Art Home Page

Course Overview

Within the three transcendentals, Truth, Goodness, and Beauty, the fine arts are situated primarily under Beauty. 
The fine arts are viewed as an essential human
experience, as a key part of the liberal arts. They are to be taught in a way that is experiential and not professional: all are to participate in the fine arts, not just the professional.

At Great Hearts, we study fine arts to experience beauty; as a way to participate in beauty. We help students both create and encounter beauty by teaching the
requisite skills of the discipline and pointing students to the aesthetic order around them and that which is depicted in the works of the masters. This two-fold mission of fine arts instruction (to create and encounter beauty) finds expression in the K-5 Studio Art courses.

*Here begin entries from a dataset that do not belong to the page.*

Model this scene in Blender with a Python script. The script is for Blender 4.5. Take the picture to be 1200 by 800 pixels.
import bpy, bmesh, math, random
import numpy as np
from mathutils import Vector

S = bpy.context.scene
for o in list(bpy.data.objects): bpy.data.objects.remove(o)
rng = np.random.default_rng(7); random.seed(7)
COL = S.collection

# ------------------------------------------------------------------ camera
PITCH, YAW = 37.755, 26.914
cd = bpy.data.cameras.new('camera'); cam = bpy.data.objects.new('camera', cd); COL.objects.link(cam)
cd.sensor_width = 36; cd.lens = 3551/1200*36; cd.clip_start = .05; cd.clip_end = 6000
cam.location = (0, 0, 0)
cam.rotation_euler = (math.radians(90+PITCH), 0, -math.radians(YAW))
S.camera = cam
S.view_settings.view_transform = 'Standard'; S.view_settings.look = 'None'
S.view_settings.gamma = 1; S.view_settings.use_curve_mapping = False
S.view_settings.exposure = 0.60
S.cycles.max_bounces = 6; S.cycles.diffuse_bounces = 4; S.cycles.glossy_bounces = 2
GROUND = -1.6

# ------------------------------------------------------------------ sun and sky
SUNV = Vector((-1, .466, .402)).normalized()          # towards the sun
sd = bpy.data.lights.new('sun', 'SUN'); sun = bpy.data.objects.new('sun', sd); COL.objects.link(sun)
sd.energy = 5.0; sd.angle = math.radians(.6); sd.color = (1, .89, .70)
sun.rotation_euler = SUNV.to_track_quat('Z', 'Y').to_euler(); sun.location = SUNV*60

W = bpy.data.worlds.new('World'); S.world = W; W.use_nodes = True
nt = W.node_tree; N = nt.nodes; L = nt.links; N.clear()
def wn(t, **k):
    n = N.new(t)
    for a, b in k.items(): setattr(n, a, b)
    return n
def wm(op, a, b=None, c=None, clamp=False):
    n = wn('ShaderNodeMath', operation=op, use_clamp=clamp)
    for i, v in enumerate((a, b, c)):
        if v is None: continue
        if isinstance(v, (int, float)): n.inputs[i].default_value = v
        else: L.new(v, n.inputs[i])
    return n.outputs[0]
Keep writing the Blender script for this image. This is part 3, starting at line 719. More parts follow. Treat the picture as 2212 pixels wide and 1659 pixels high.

In keeping with the developmental capacities of children, Studio Art in grades K-2 is structured experientially. That is, students spend most of their time learning the
requisite skills of art through working with various artistic media. In Kindergarten, this means spending much of the class time learning how properly use artists’ tools.

Additionally, students will be learning the habits of being artists. Creating art takes incredible effort and perseverance and while some students are more inclined to
artistic skill, Studio Art is not a place where only the gifted few participate in creating beauty. All students will learn the proper ways to use artists’ tools, to see as artists, and to participate readily and knowledgeably in the larger conversations in the world of art.

Foundational to art is the ability to perceive the world in the picture plane. Kindergarten students begin the journey of understanding how the three dimensional
is represented in a two-dimensional picture plane by studying shape—both geometric and natural. Next, they will take an in-depth look at how artists use
light, medium, and dark values to create the illusion of form. 

The year culminates in a study of color and the ways artists use it to further the recreation of 3-D forms in
the picture plane and evoke emotional imagery.